→ BRIEF: The lines from the top of the material below through the line containing "sc = bpy.context.scene" are to be printed exactly, with pictures omitted.

→ SOURCE DATA:
▬▬▬▬▬▬▬▬▬▬

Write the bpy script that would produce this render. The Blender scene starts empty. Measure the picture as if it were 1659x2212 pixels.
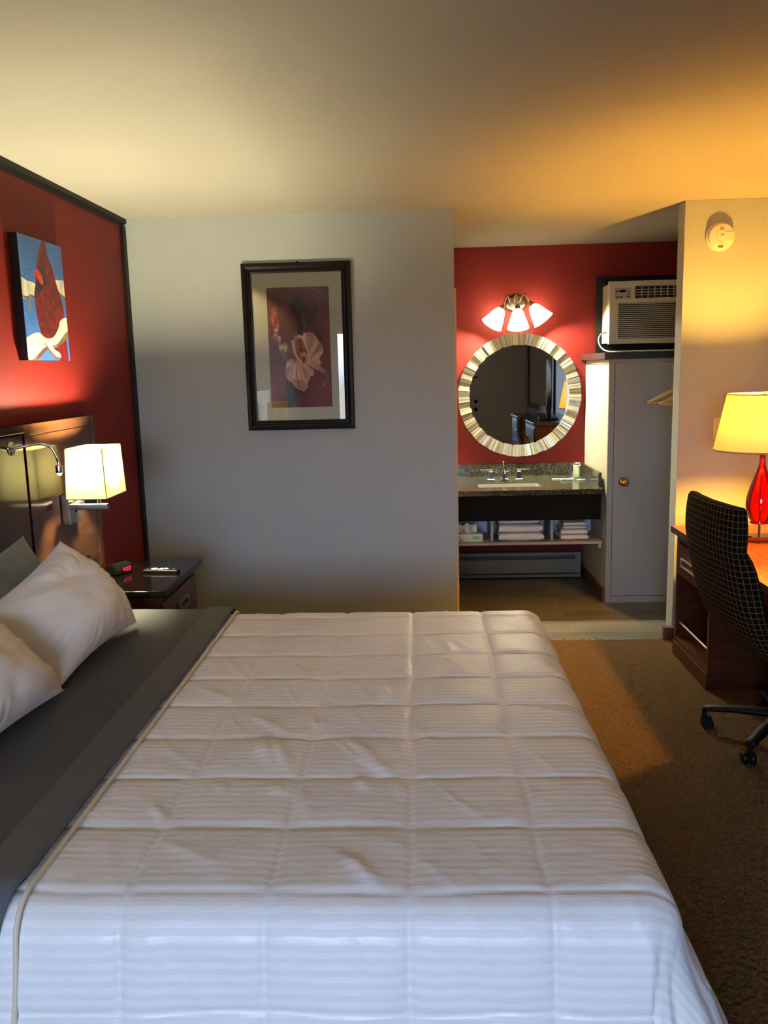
import bpy, bmesh, math, random
import numpy as np
from mathutils import Vector, Matrix, noise as mnoise
random.seed(7); RNG = np.random.RandomState(11)
PI = math.pi
COL = bpy.context.scene.collection
sc = bpy.context.scene

# ------------------------------------------------------------------ helpers
def lin(c):
    return tuple(((v/255)/12.92 if v/255 <= .04045 else ((v/255+.055)/1.055)**2.4) for v in c)
MATS = {}
def mat(name, rgb, rough=.5, metal=0., bump=None, var=None, spec=None, coat=0., coat_rough=.05, trans=0., ior=None, emit=None, estr=0., sheen=0., aniso=None):
    """principled material; rgb is sRGB 0-255. bump=(scale, strength, distance). var=(scale, rgb2, (sx,sy,sz))"""
    if name in MATS: return MATS[name]
    m = bpy.data.materials.new(name); m.use_nodes = True
    nt = m.node_tree; N = nt.nodes; L = nt.links; b = N['Principled BSDF']
    b.inputs['Base Color'].default_value = (*lin(rgb), 1)
    b.inputs['Roughness'].default_value = rough; b.inputs['Metallic'].default_value = metal
    if spec is not None: b.inputs['Specular IOR Level'].default_value = spec
    if coat: b.inputs['Coat Weight'].default_value = coat; b.inputs['Coat Roughness'].default_value = coat_rough
    if trans: b.inputs['Transmission Weight'].default_value = trans
    if ior: b.inputs['IOR'].default_value = ior
    if sheen: b.inputs['Sheen Weight'].default_value = sheen
    if emit: b.inputs['Emission Color'].default_value = (*lin(emit), 1); b.inputs['Emission Strength'].default_value = estr
    tc = None
    if bump or var:
        tc = N.new('ShaderNodeTexCoord')
    if var:
        mp = N.new('ShaderNodeMapping'); mp.inputs['Scale'].default_value = var[2] if len(var) > 2 else (1, 1, 1)
        L.new(tc.outputs['Object'], mp.inputs['Vector'])
        t = N.new('ShaderNodeTexNoise'); t.inputs['Scale'].default_value = var[0]; t.inputs['Detail'].default_value = 5; t.inputs['Roughness'].default_value = .6
        L.new(mp.outputs[0], t.inputs['Vector'])
        r = N.new('ShaderNodeValToRGB'); r.color_ramp.elements[0].position = .35; r.color_ramp.elements[1].position = .65
        r.color_ramp.elements[0].color = (*lin(rgb), 1); r.color_ramp.elements[1].color = (*lin(var[1]), 1)
        L.new(t.outputs['Fac'], r.inputs['Fac']); L.new(r.outputs['Color'], b.inputs['Base Color'])
    if bump:
        t = N.new('ShaderNodeTexNoise'); t.inputs['Scale'].default_value = bump[0]; t.inputs['Detail'].default_value = 4
        L.new(tc.outputs['Object'], t.inputs['Vector'])
        bp = N.new('ShaderNodeBump'); bp.inputs['Strength'].default_value = bump[1]; bp.inputs['Distance'].default_value = bump[2] if len(bump) > 2 else .002
        L.new(t.outputs['Fac'], bp.inputs['Height']); L.new(bp.outputs[0], b.inputs['Normal'])
    MATS[name] = m
    return m

def tag(o, label=None, cat=None, group=None, kind=None):
    if label: o['label'] = label
    if cat: o['category'] = cat
    if group: o['group'] = group
    if kind: o['kind'] = kind
    return o
def empty(name, loc, label, cat, group=None):
    o = bpy.data.objects.new(name, None); COL.objects.link(o); o.location = loc; o.empty_display_size = .05
    tag(o, label, cat, group); o['_o'] = 1; del o['_o']
    return o
def link(name, me, m, parent=None, smooth=False):
    o = bpy.data.objects.new(name, me); COL.objects.link(o)
    for mm in (m if isinstance(m, (list, tuple)) else [m]): me.materials.append(mm)
    if smooth:
        for p in me.polygons: p.use_smooth = True
    if parent:
        o.parent = parent; o.matrix_parent_inverse = world_inv(parent)
    return o
def world_inv(p):
    M = Matrix.Identity(4)
    chain = []
    q = p
    while q: chain.append(q); q = q.parent
    for q in reversed(chain):
        M = M @ (q.matrix_parent_inverse if q.parent else Matrix.Identity(4)) @ Matrix.LocRotScale(q.location, q.rotation_euler, q.scale)
    return M.inverted()
def build(name, bm, m, parent=None, smooth=False, auto=False):
    me = bpy.data.meshes.new(name); bmesh.ops.recalc_face_normals(bm, faces=bm.faces)
    bm.to_mesh(me); bm.free()
    o = link(name, me, m, parent, smooth)
    if auto:
        for p in me.polygons: p.use_smooth = True
        try: me.set_sharp_from_angle(angle=math.radians(38))
        except Exception: pass
        wn = o.modifiers.new('wn', 'WEIGHTED_NORMAL'); wn.keep_sharp = True; wn.weight = 100
    return o
def B(): return bmesh.new()
def box(bm, x0, x1, y0, y1, z0, z1, bev=0., seg=2, M=None):
    t = bmesh.new()
    bmesh.ops.create_cube(t, size=1)
    bmesh.ops.scale(t, vec=(x1-x0, y1-y0, z1-z0), verts=t.verts)
    bmesh.ops.translate(t, vec=((x0+x1)/2, (y0+y1)/2, (z0+z1)/2), verts=t.verts)
    if bev: bmesh.ops.bevel(t, geom=t.edges[:], offset=bev, segments=seg, affect='EDGES', profile=.6)
    if M: bmesh.ops.transform(t, matrix=M, verts=t.verts)
    me = bpy.data.meshes.new('t'); t.to_mesh(me); t.free(); bm.from_mesh(me); bpy.data.meshes.remove(me)
    return bm
def obox(name, dims, m, parent=None, bev=.002, M=None, seg=2):
    return build(name, box(B(), *dims, bev=bev, M=M, seg=seg), m, parent, auto=bev > 0)
def tube(bm, pts, r, seg=12, closed=False, caps=True):
    pts = [Vector(p) for p in pts]; n = len(pts)
    rs = r if isinstance(r, (list, tuple)) else [r]*n
    rings = []; up = None
    for i, p in enumerate(pts):
        if closed: d = pts[(i+1) % n]-pts[i-1]
        else: d = pts[min(i+1, n-1)]-pts[max(i-1, 0)]
        d.normalize()
        if up is None:
            up = Vector((0, 0, 1)) if abs(d.z) < .9 else Vector((1, 0, 0))
        s = d.cross(up).normalized(); up = s.cross(d).normalized()
        rings.append([bm.verts.new(p + (s*math.cos(a)+up*math.sin(a))*rs[i]) for a in [2*PI*k/seg for k in range(seg)]])
    m = n if closed else n-1
    for i in range(m):
        A, C = rings[i], rings[(i+1) % n]
        for k in range(seg): bm.faces.new((A[k], A[(k+1) % seg], C[(k+1) % seg], C[k]))
    if caps and not closed:
        bm.faces.new(rings[0][::-1]); bm.faces.new(rings[-1])
    return bm
def smoothpath(pts, n=8):
    P = [Vector(p) for p in pts]; P = [P[0]*2-P[1]]+P+[P[-1]*2-P[-2]]; o = []
    for i in range(1, len(P)-2):
        a, b, c, d = P[i-1:i+3]
        for k in range(n):
            t = k/n
            o.append(.5*((2*b)+(c-a)*t+(2*a-5*b+4*c-d)*t*t+(3*b-a-3*c+d)*t**3))
    o.append(P[-2]); return o
def lathe(bm, prof, origin=(0, 0, 0), axis=(0, 0, 1), seg=48, cap=False):
    """prof: list of (r, h) along axis"""
    ax = Vector(axis).normalized(); q = Vector((0, 0, 1)).rotation_difference(ax); O = Vector(origin)
    rings = []
    for r, h in prof:
        if r < 1e-5: rings.append([bm.verts.new(O+q@Vector((0, 0, h)))])
        else: rings.append([bm.verts.new(O+q@Vector((r*math.cos(2*PI*k/seg), r*math.sin(2*PI*k/seg), h))) for k in range(seg)])
    for A, C in zip(rings, rings[1:]):
        for k in range(seg):
            a0, a1 = A[k % len(A)], A[(k+1) % len(A)]; c0, c1 = C[k % len(C)], C[(k+1) % len(C)]
            vs = []
            for v in (a0, a1, c1, c0):
                if v not in vs: vs.append(v)
            if len(vs) > 2: bm.faces.new(vs)
    if cap:
        for R in (rings[0], rings[-1]):
            if len(R) > 2: bm.faces.new(R)
    return bm
def prism(bm, poly, lo, hi, axis='y'):
    """extrude 2D polygon; axis 'y': poly=(x,z); 'x': poly=(y,z); 'z': poly=(x,y)"""
    f = {'y': lambda a, b, t: (a, t, b), 'x': lambda a, b, t: (t, a, b), 'z': lambda a, b, t: (a, b, t)}[axis]
    A = [bm.verts.new(f(a, b, lo)) for a, b in poly]; C = [bm.verts.new(f(a, b, hi)) for a, b in poly]
    n = len(poly)
    bm.faces.new(A); bm.faces.new(C[::-1])
    for i in range(n): bm.faces.new((A[i], C[i], C[(i+1) % n], A[(i+1) % n]))
    return bm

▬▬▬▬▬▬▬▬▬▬

→ EXERCISE ANSWER:
Write the bpy script that would produce this render. The Blender scene starts empty. Measure the picture as if it were 1659x2212 pixels.
import bpy, bmesh, math, random
import numpy as np
from mathutils import Vector, Matrix, noise as mnoise
random.seed(7); RNG = np.random.RandomState(11)
PI = math.pi
COL = bpy.context.scene.collection
sc = bpy.context.scene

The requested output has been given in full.